NTAS Monthly Meetings are held on the 2nd Thursday of the month, at 7:00pm except in June and December. The monthly meetings are located at UNT Health Fort Worth (formerly UNT Health Science Center) in the Research & Education Building, Room 114. The NTAS meetings are hybrid meetings held in-person and offered via Zoom.
NTAS meetings are a staple of our membership. In these meetings, we discuss NTAS Announcements, which include upcoming volunteer opportunities, upcoming NTAS events, upcoming Texas Archeology Society (TAS) events, and each month we feature a guest speaker. Our guest speakers deliver programs on various archeological topics. Past topics include geoarcheology, bioarcheology, regional archeological sites and topics, and more. NTAS meetings are open to the general public.
Guests are welcome to join all NTAS monthly meetings in-person or via Zoom. To receive the Zoom link for our programs, please email info@ntxas.org .

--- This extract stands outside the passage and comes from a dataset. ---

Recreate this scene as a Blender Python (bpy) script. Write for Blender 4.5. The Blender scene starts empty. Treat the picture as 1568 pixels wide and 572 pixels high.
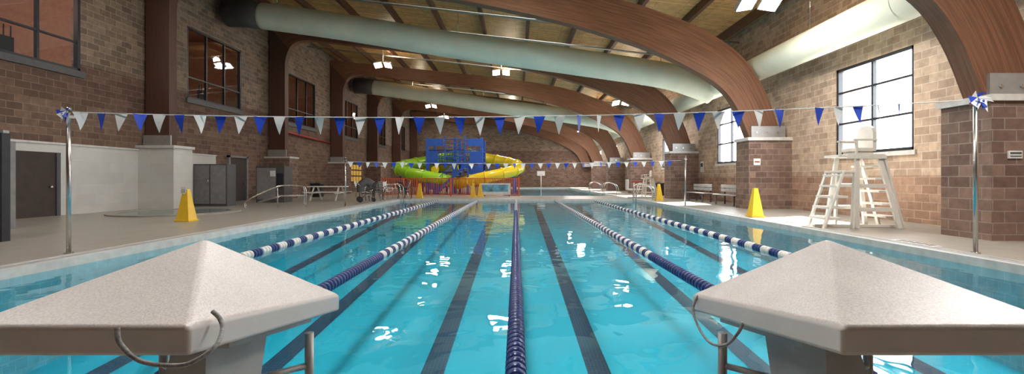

Guest Speaker: Kary Stackelbeck, Ph.D.
Affiliation: Oklahoma Archeological Survey, University of Oklahoma
Abstract: On May 31, 1921, the community of Greenwood in Tulsa, Oklahoma was set ablaze by an angry white mob. An unknown number of African Americans were killed, though some estimates suggest around 300 individuals fell victim to one of the worst acts of racial violence in our nation’s history. In the days that followed, the bodies of the deceased were removed. Some were buried in Oaklawn Cemetery. Many others were completely unaccounted for. Over 100 years after the Massacre, our interdisciplinary team is working to locate the graves of the victims, reclaim their identities, and restore them to their descendants.

Kary Stackelbeck is the State Archaeologist of Oklahoma. She has over 30 years of experience in various archaeological arenas, including research, education and public outreach, site files management, museum collections, advocacy, cultural resource management, and regulatory. Her research experiences have included a wide variety of topics and time periods and taken her throughout Oklahoma and the Southeastern and Midwestern regions of U.S., as well as Peru and the Sultanate of Oman. Among other skills, she has substantial practical experience with burials and cemeteries of different time periods and regions—from excavation and documentation to preservation, management, policy, and descendant advocacy. Since 2019, she has acted as the lead archaeologist in the City’s re-opened investigation to locate graves of victims from the 1921 Tulsa Race Massacre.